Jetzt wissen wir endlich, warum Frau Merkel Sie als Bundespräsidenten haben wollte. Keiner drückt so präzise und doch allgemeinverständlich das aus, was jeder Mensch von Haus aus weiß. Sie bewerten und beurteilen also die Dinge. Warum lassen Sie uns aber nicht teilhaben an Ihren Beurteilungen? Finanz- und Eurokrise, man könnte den Eindruck haben, dass das Ihnen ‚am Arsch’ vorbeigeht. Sie schweigen lieber. Da kann man nichts Falsches sagen.

Schön, dass Sie jetzt Ihre Urlaubslisten veröffentlicht ließen. Gratisurlaub also ‚bei Freunden’. Wen interessiert das, Herr Wulff? Das Sie es bestens verstehen, sich erfolgreich durchs Leben zu schnorren, wissen wir nun.

Es ist nicht dieses Skandälchen um einen Kredit, der mich erregt, obwohl ich es von Herrn Wulff instinktlos finde, wie er sich mit dem Kredit einer zwar rechtlich nicht anfechtbaren, moralisch jedoch äußerst bedenklichen Vorteilsnahme bedient hat. Sie selbst sind der Skandal, Herr Wulff. Will man Ihnen ans Leder, so plärren sie laut heraus. Ansonsten schweigen Sie meist. Ihr Einfluss auf die alltägliche Politik sollte darin bestehen, sich zu den großen Themen zu äußern, kluge Gedanken von sich zu geben. Wenn Frau Merkel meint, die Europäische Union sei nur dazu da, verschuldete Staaten zu retten, dann wäre es Ihre Aufgabe, die wichtigeren Fragen zu stellen: Was ist die Strategie Europas? Was ist die Rolle Europas in der Welt?

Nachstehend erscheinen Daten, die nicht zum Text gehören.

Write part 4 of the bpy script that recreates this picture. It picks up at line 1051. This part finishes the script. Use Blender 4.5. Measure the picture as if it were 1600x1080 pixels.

In seiner verschnupft klingenden Art fehlt Herrn Wulff aber jeglicher Weitblick. Bundespräsidenten glänzten bisher nie durch besonderes Charisma. Aber so farblos wie Herr Wulff war bisher keiner. Bundespräsidenten sollten eine moralische Instanz darstellen. Herr Wulff ist nur ein armes, niveauloses Würstchen.